The study of how individuals, governments, businesses, and other organizations make choices that affect the allocation and distribution of scarce resources

Elements:

  1. Incentives Matter.
  2. All Choices Involve Costs.
  3. Decisions Are Made at the Margins.
  4. Voluntary Trade Promotes Economic Progress.
  5. Transaction Costs Are Obstacles to Trade.
  6. Prices Align Buyers and Sellers.
  7. Profits Are a Guide to Productivity.
  8. The “Invisible Hand” Promotes the General Welfare.
  9. Beware of Unintended Consequences.
  10. Value Creates Income and Wealth.
  11. Productivity Is the Key to High Living Standards.
  12. There Are Multiple Sources of Progress.

Introduction

Life is about choices, and economics is about how incentives affect those choices and shape our lives.
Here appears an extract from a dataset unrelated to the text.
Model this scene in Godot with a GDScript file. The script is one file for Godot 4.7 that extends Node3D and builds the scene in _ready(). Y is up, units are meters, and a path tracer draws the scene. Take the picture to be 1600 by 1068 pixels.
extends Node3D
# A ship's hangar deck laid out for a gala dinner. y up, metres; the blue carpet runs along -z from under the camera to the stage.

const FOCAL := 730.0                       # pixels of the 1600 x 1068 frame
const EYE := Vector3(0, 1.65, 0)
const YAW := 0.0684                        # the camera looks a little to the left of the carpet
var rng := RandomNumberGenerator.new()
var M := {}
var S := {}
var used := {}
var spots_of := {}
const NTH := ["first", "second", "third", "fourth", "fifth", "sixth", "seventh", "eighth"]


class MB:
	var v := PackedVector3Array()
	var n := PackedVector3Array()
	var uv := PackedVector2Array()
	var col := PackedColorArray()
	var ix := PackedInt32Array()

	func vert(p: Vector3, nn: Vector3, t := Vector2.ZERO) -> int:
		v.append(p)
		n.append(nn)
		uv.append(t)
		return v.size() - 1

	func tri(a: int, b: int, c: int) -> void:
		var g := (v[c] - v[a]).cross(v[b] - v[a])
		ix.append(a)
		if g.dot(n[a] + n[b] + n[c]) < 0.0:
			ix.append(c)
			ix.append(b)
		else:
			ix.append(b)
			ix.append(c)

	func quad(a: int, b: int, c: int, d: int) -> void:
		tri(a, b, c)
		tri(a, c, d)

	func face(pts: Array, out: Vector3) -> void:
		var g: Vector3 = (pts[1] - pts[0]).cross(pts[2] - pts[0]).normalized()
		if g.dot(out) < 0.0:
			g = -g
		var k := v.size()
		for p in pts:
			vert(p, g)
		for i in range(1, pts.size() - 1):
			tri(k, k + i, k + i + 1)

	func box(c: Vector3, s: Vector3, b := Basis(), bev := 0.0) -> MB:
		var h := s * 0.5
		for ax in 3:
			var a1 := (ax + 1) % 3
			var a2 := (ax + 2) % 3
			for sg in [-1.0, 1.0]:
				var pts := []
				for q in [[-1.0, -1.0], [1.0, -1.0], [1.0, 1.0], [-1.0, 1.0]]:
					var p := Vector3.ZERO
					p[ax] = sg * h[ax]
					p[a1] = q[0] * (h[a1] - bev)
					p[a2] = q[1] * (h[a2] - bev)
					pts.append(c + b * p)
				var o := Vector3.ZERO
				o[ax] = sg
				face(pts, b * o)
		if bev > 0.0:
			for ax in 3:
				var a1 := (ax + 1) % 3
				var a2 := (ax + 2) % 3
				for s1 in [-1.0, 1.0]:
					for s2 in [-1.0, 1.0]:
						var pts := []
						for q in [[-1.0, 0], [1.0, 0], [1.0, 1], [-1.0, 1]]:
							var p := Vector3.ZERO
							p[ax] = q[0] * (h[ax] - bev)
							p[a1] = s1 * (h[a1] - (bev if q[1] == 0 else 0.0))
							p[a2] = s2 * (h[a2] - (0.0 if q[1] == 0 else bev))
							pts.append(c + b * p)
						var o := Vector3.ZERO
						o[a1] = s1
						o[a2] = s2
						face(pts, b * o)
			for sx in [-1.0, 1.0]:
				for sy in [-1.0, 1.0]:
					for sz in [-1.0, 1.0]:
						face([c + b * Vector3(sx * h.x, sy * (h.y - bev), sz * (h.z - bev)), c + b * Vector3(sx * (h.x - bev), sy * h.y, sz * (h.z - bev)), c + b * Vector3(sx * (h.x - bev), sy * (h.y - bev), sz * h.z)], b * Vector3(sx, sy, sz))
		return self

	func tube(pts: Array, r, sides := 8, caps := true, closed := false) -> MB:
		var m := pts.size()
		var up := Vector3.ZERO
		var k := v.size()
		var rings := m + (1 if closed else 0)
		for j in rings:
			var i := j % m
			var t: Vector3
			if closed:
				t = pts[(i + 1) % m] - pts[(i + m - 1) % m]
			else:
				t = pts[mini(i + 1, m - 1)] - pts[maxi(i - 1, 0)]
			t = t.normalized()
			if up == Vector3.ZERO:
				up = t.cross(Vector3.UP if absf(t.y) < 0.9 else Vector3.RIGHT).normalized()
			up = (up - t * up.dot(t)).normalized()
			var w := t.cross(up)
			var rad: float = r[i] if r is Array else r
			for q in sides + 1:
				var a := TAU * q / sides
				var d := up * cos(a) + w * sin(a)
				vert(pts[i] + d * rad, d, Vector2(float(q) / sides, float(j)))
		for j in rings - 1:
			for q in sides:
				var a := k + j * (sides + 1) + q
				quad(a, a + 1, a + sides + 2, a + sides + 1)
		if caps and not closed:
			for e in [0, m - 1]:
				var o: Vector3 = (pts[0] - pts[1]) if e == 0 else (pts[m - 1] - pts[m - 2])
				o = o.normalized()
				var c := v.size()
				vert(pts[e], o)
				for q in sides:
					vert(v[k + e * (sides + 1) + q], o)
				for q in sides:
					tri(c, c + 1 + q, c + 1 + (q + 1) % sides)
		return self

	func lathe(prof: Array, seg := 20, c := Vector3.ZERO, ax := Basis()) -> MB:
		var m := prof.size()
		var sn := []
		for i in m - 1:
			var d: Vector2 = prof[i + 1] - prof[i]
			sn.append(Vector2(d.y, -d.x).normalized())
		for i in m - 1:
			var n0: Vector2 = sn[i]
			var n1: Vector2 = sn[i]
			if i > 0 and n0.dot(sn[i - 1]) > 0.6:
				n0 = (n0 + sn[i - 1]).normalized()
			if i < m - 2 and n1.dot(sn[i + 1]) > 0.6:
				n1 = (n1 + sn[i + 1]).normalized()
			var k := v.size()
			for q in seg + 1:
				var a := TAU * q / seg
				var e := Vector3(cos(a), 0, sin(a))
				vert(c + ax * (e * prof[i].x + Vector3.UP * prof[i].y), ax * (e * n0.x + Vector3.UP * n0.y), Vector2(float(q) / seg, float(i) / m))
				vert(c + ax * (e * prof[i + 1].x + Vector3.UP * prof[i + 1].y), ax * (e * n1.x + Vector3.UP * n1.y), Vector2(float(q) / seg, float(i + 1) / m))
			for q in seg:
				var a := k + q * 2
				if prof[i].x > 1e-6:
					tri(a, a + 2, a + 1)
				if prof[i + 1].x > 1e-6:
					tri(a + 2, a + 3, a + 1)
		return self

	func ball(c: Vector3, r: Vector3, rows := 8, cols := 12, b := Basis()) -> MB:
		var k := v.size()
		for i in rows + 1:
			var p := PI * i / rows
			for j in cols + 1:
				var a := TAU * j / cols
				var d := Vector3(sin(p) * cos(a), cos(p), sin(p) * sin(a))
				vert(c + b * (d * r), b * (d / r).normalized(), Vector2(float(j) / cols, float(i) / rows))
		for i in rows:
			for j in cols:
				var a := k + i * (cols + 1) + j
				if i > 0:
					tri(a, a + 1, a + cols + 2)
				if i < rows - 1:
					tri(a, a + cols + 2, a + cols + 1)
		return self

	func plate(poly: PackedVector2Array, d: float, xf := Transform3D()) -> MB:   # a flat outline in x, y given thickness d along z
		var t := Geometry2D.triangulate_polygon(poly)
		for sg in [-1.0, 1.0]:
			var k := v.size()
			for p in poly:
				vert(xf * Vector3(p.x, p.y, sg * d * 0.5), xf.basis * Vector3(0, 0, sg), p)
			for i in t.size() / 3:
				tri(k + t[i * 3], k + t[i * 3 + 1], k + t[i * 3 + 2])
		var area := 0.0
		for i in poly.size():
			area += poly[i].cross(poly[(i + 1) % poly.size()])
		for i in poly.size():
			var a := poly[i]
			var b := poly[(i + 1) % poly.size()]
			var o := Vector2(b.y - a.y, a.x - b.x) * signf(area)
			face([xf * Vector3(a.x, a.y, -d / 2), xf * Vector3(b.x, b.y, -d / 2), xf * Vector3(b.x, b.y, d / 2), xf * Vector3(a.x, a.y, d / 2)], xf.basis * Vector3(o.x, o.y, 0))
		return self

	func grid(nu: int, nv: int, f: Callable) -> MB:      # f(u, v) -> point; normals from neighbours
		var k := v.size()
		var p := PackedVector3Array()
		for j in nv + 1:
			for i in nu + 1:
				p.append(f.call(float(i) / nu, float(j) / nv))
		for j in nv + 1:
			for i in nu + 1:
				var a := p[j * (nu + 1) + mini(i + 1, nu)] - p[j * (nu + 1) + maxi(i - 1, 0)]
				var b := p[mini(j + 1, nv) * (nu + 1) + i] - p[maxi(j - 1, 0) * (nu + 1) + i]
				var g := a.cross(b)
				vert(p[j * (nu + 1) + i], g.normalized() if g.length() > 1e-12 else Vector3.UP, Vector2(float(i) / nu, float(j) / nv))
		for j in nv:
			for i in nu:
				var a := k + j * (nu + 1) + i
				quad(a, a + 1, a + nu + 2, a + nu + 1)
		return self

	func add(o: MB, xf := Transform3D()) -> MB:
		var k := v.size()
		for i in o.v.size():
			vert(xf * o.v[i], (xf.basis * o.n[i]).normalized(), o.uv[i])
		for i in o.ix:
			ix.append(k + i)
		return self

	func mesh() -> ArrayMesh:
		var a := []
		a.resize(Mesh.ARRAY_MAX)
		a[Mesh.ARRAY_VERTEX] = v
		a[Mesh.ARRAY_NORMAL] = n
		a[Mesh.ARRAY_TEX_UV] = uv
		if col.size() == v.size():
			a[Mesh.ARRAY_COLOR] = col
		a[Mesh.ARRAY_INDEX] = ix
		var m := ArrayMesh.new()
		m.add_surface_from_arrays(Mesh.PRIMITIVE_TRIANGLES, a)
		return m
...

Choices about our education, how we spend and invest, what we do in the workplace, and many other personal decisions will influence our well-being and quality of life. Moreover, the choices we make as voters and citizens affect the laws or “rules of the game,” and these rules exert an enormous impact on our freedom and prosperity. To choose intelligently, both for ourselves and for society, we must understand some basic principles about how people choose, what motivates their actions, and how their actions influence their personal welfare and that of others. Thus, economics is about human decision-making, the analysis of the forces underlying choice, and the implications for how societies work.

The economic way of thinking involves integrating key concepts into your thought processes. The section presents twelve concepts that are crucial for the understanding of economics, and will help you understand why some countries grow and achieve high income levels while others stagnate and remain poor. You will learn such things as the true meaning of costs, why prices matter, how trade enhances prosperity, and why production of things people value underpins our standard of living. In the subsequent parts of the book, these concepts will be used to address other vitally important topics.